ANTICIPATING kó’s VISUAL FEAST OF TWO SOLOS

Two artists – Busayo Lawal and E. D. Adegoke – are holding two solo exhibitions at the same time – from Saturday, August 7 to Thursday, August 26 – and at the same gallery space: kó, which is located along Cameron Road in Ikoyi, Lagos. That’s right, two solo exhibitions. Not a joint exhibition.

While Lawal’s exhibition, which the press release proclaims to be “the first major exhibition of the artist’s work in Nigeria” is titled Life in Asymmetry, Adegoke’s debut solo is titled The Age of Dreams.

Besides sharing the same time and venue, both exhibitions also have the same curator, Sabo Kpade. A few words about Kpade. Besides being a curator, he is also the gallery’s resident critic. This Fellow of Global Arts and Cultures at Rhode Island School of Design (in the US), who is also a content writer for Apple Music Africa, has previously worked as an interim curator at Retro Gallery in Abuja. He also used to be a culture writer for such publications as Contemporary &, Media Diversified, The Guardian Newspaper (Nigeria) and Okay Africa, where he was also the UK correspondent. He is a member of the US branch of the International Association of Art Critics, which is widely known by its acronym AICA.

Back to the exhibitions. Lawal, whose Life in Asymmetry holds in kó’s Gallery I & III, is said to have a more than two-decades long history for interrogating “the conventions of visual vocabularies to challenge received notions of the time-space continuum, migration and power.” If the artist’s body of work, which includes large-scale paintings and drawings on paper, can be described as pivotal in his career, it is because they are the products of what could be described as fondness for the Yoruba ceremonial aso oke.
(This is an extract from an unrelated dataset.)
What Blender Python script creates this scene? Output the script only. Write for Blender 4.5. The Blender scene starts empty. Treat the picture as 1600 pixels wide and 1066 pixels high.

His appropriation of this ageless textile tradition expresses itself in original forms, which are richly nourished by their motifs and colour schemes.

Curiously, kó describes the solo exhibition as “Lawal’s artistic statement writ large”. This is explained by his focalisation on the minutiae of the woven cloth’s fascinating patterns, which are infallible guides into an intriguing world of craft and purpose, dedication and cultural histories, fortitude and fate.

“What makes the man is the story. What makes the story is the man” says the artist is quoted as saying.

Actually, Life in Asymmetry is Lagos-based artist’s second solo exhibition since he held his first show at the Pan-Atlantic University, Lagos in 2014. Prior to that outing, he had taken part in group projects steered by the Bruce Onobrakpeya Foundation and Ford Foundation. He also participated in several group exhibitions in Lagos organised by the National Gallery of Art, Alliance Française, United Nations Information Centre, the National Council for Art and Culture and Eko Atlantic as well as in such group shows in Abuja as the ones at the Greece and Italian embassies.

Meanwhile, Adegoke’s solo exhibition, The Age of Dreams, holds in Gallery II. Apparently, the Olabisi Onabanjo University performing arts graduate’s body of work can be split into what the gallery’s statement describes as “two broad categories”. First, there are poses, which are said to be “formalised” and “less richly decorated than the second set”. Talking about the latter, there are “costumed figures suggest an elevation from literalism to the metaphorical”.

Blackness, or rather its celebration, seems to be the theme around which it orbits. His paintings, which are said to be “guided by the formal rigour of portraiture, as well as a creative desire to further foreground ‘blackness’ in the discursive conjectures of art history”, attest eloquently to this fact. Through them, he breathes new ideas into conventional portraiture and highlights the primacy of self-esteem.

Before this exhibition, the 23-year-old’s works have been featured in several group exhibitions in Nigeria, the UK and US.